Movie Review: Maggie’s Plan

maggies-plan

Writing and directing screwball comedies must be a dead art because we haven’t had a good one in a very long time. Last year’s SHE’S FUNNY THAT WAY wasn’t funny in any way and, while this year’s HAIL, CAESAR! had its whimsical moments, it ultimately came up short in the end. MAGGIE’S PLAN hits close to the mark a few times but it also fails to sustain the momentum throughout. Oh, how I miss those classic screwball comedies like BRINGING UP BABY; HOW TO MARRY A MILLIONAIRE; WHAT’S UP, DOC? and SOME LIKE IT HOT!

In MAGGIE’S PLAN, reigning indie queen Greta Gerwig (FRANCES HA; MISTRESS AMERICA) plays Maggie Harden, a Midwestern gal who works in an admin position at The New School in New York’s Greenwich Village. In her mid-30s and unable to sustain a long-term relationship, she’s now considering her options, one of them being self-insemination courtesy of Guy (Travis Fimmel, TV’s VIKINGS), an acquaintance from her college days who is now an artisan pickle entrepreneur in Brooklyn. (Oh, how New York hipster, haha… not!)  Through a payroll clerical error, she meets John Harding (Ethan Hawke, BOYHOOD), who is not just any professor at her school, he’s the “bad boy of ficto-critical anthropology”, (oh, how pseudo-intellectually witty, haha… again, not!) according to her best friend, Felicia (Maya Rudolph, TV’s SNL). Maggie and John strike up an immediate connection but John is already married to Georgette (Julianne Moore, STILL ALICE; DON JON), a tenured professor at Columbia who takes every opportunity she can to emasculate him. On the very night that Maggie goes to work with Guy’s guyhood, John professes his love for her. Fast forward a few years and Maggie is now married to John and little Lily is almost three.

Unfortunately for Maggie, John hasn’t turned out to be all she hoped he would be. He’s still in the middle of writing his magnum opus and he doesn’t seem to have any interest in anything else, least of all Maggie. Once again, Maggie has fallen out of love and she begins to think she may be better off without a man in her life. So she hatches a plan to get rid of John by putting him back together with Georgette.

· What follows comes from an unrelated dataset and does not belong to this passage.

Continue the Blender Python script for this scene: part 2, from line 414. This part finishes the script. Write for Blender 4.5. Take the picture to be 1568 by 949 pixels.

On paper, MAGGIE’S PLAN seems like it should work as a screwball comedy and certainly, if you watch the trailer, you would think it does. Moore does her part to inject humour into the film, putting on a Danish accent and being as tightly wound as the bun on the top of her head, but the fun gets dragged down by real-world problems – infidelity, one failed marriage and one failing marriage, and resentful kids… and that’s just to start. As a result, while MAGGIE’S PLAN lifts off, it fails to gain much altitude.

The film, written and directed by Rebecca Miller, is based on an original story idea by her friend Karen Rinaldi, who is a publisher at Harper Collins. Rinaldi has said that MAGGIE’S PLAN is loosely based on her own experiences of giving up on finding a partner but wanting to have a child. Miller, who is the daughter of playwright Arthur Miller and the wife of actor Daniel Day-Lewis, may have been the wrong choice for this project though. Her previous efforts (THE PRIVATE LIVES OF PIPPA LEE; THE BALLAD OF JACK AND ROSE; PERSONAL VELOCITY) have all been heady affairs. This film needed to have a light tone throughout but sadly it didn’t. As for Gerwig, it’s great that she’s found her niche playing quintessential, 30-something New Yorkers but this fan thinks it’s starting to wear thin. We’ll be seeing her again in a few months’ time in the biopic, JACKIE, starring Natalie Portman. The advance word on the film has been positive but there hasn’t been any press about Gerwig’s contribution.

MAGGIE’S PLAN is a so-so film. If you’ve got nothing else to watch at the cinema, go see it. Alternatively, get on an airplane and watch it there. I hear it’s playing this month on Cathay Pacific.